Caught with marijuana

Since the previous thread on the subject is closed and I have, I think, something to add, I have started this one. See

Bottom line: if you are young, black, and living in New York, you will not be let off with a slap on the wrist.

Could we have some context please? What “previous thread” are you talking about?

I think he means this one.

Is there a question? Perhaps this is better suited to Great Debates.


Since there appears to be no General Question, let’s try IMHO.

samclem, Moderator

Where I grew up in the era of thirty some years ago, it was not uncommon for cops to confiscate your weed and let you go with a warning.

Made you wonder. :confused:

You have to be a fucking idiot to get caught with marijuana nowadays. As long as you smoke it inside your own home, and leave it inside your home, safely stashed in a discrete place, you’re very, very unlikely to be busted for weed unless you are also doing something in that home that is bothering people like loud crowds of drunk people on the porch. And, if you have to go walking or driving around in public with the marijuana on your person, you’re an idiot to get into the position where you might be searched.

I spent a lot of time among serious weed smokers, during high school, college and shortly after. A lot of people were complete reckless morons about handling their weed and pipes. They’d leave bowls sitting right on their passenger’s side seat, leave buds of freshly picked weed on their dashboards on a summer day to dry it out, walk around in public smoking joints, etc. These are the people who wound up getting busted.

The smart people, who kept their weed in a little jar inside a drawer in their dresser, or inside a sealed airtight case inside a purse, or whatever - these people don’t get busted.

I think the stuff should be completely legal. But, that said, that’s no excuse to be cavalier and reckless about the laws that do exist.

Anyone getting stopped, in public, and searched, whether they have marijuana on them or not, is doing something they shouldn’t be doing.

Department protocol is to dispose of confiscated contraband by fire.

So in the case of a small amount from what constitutes a traffic stop confiscation where it was transported from the scene of the crime by an officer, would they not also be required to bag it, tag it, enter it into an inventory, submit for verification and storage and write that all up in a report?

Unless of course the fire to which you refer is started by a Bic lighter at the end of a cigarette containing said contraband, slowly smoldered away one puff at a time. :smiley:

I don’t doubt that African Americans who use marijuana, or commit other minor offenses, are more harshly dealt with than others. But it’s also true that New York has long been known for particularly tough drug laws–and enforcement, regardless of race.
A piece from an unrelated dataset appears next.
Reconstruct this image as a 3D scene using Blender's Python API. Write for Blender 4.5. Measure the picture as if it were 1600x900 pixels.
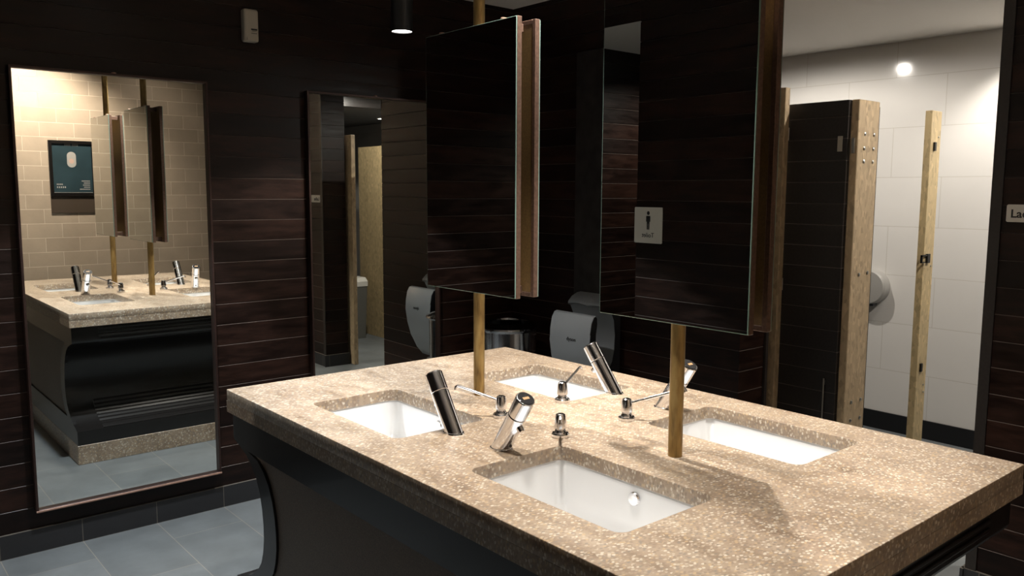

This has tended to drive up the price of pot and also led to the infamous adage that compares New York joints to toothpicks. You can hear Jim Morrison intoning this on one of the bands’ live cuts, and apparently the adage still holds.

Me? I’ve never even been to New York.

Except once, in 1975, for about 20 minutes.*

*Well, OK, more like an hour. I was on a charter flight to Europe and we stopped at JFK.

As I’ve said elsewhere the article doesn’t say what it means by “arrest.” So until you can find out the exact stats it’s unfair to make a comparison.

If a person is arrested for stealing and the cops search his home and find pot that goes on the arrest as well. But this isn’t the same thing as being arrested for marijuana possession.

BUT are the stats in that article seperating the two?

This is why when you read things like that article, you have to make sure they are only comparing LIKE TO LIKE

For instance, you’re more likely to be arrested if you live in an area of high crime even if you are innocent. Why? Just because there’s more cops patrolling and more chances for you to accidently get involved whether you like it or not.

I’m not saying there isn’t racial elements involved but until you produce numbers that say

White Male age XXX to Minority Male age XXX and make sure the past criminal backgrounds are also equal the data means nothing

Since when? The police have a well known habit of doing that and worse to black people just for being black. To quote from the article:

That sounds like harassment, not law enforcement.

I agree with most of your post. However, the part I quoted is false. Police will routinely stop and frisk a person when they have “reasonable suspicion” that the person was involved in a crime. This does not entail, however, that the person was actually doing anything wrong.

ETA: @Der Trihs: The funny thing is that Argent Towers is wrong, even if we assume that cops are never racist. They may reasonably suspect someone has done something wrong, even if the person hasn’t.